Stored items
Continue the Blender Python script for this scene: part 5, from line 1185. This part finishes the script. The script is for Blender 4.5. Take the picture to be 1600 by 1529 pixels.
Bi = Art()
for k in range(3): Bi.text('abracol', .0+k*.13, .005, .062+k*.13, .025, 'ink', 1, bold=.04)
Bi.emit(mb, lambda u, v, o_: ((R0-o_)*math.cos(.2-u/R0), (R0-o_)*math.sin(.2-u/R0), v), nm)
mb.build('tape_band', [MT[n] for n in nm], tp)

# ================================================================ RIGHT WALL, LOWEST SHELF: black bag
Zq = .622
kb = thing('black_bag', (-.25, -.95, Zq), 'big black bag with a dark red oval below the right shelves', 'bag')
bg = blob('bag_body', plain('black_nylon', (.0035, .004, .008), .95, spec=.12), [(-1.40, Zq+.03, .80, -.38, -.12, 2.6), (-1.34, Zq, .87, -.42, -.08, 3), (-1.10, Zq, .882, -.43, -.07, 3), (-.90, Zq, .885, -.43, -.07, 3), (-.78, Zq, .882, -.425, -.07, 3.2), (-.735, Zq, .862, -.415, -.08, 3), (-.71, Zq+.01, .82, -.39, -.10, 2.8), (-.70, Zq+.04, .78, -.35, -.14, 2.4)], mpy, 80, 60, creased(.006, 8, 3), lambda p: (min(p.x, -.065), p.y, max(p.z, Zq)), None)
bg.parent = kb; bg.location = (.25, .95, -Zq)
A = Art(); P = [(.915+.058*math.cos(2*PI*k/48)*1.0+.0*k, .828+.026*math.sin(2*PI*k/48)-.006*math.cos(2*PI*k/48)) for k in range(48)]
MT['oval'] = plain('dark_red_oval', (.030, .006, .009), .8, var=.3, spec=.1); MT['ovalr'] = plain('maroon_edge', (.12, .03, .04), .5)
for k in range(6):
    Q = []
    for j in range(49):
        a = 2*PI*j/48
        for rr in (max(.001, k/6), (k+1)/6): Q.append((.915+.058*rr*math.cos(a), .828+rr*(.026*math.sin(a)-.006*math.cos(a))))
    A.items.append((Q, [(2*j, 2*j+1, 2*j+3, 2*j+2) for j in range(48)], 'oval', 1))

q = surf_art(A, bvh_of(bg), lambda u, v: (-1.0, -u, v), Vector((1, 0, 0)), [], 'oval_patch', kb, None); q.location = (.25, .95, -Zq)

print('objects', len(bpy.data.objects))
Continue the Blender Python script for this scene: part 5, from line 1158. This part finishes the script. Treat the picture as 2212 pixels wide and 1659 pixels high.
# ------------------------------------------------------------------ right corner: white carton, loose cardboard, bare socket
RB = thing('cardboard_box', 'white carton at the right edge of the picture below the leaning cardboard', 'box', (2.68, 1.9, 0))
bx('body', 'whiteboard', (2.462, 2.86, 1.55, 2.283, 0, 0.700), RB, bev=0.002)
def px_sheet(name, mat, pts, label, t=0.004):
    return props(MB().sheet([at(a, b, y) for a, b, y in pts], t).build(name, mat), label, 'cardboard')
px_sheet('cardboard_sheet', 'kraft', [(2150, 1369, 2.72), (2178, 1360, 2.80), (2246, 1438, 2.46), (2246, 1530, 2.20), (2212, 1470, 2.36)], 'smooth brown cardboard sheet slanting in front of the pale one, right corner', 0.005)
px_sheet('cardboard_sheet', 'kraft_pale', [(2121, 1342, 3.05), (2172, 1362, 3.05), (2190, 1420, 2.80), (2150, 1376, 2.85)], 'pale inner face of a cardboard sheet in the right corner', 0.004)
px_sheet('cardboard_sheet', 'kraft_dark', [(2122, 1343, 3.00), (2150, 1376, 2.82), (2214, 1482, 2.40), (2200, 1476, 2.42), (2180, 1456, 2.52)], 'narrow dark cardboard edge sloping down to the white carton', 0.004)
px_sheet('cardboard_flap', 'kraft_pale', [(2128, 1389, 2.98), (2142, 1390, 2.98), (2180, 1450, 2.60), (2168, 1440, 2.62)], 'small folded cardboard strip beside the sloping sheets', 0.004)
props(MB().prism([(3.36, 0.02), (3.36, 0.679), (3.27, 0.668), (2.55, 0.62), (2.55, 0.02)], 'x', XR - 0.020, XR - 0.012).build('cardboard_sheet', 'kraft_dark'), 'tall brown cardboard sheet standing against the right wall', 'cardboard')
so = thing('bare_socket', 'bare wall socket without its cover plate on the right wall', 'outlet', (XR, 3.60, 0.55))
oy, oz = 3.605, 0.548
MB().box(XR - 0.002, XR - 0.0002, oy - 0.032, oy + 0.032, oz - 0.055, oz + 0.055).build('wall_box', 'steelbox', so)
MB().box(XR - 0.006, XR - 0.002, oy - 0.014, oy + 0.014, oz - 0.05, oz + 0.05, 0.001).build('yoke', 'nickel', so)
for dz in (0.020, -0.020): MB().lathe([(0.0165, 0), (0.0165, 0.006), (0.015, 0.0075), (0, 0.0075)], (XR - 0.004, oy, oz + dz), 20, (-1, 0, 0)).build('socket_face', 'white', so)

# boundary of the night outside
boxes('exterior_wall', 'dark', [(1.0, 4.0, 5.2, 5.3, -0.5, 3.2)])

> STATED GOAL
Work out how many lines of the listing above include "pixels". Answer with the number and nothing more.

> FULL OUTPUT
2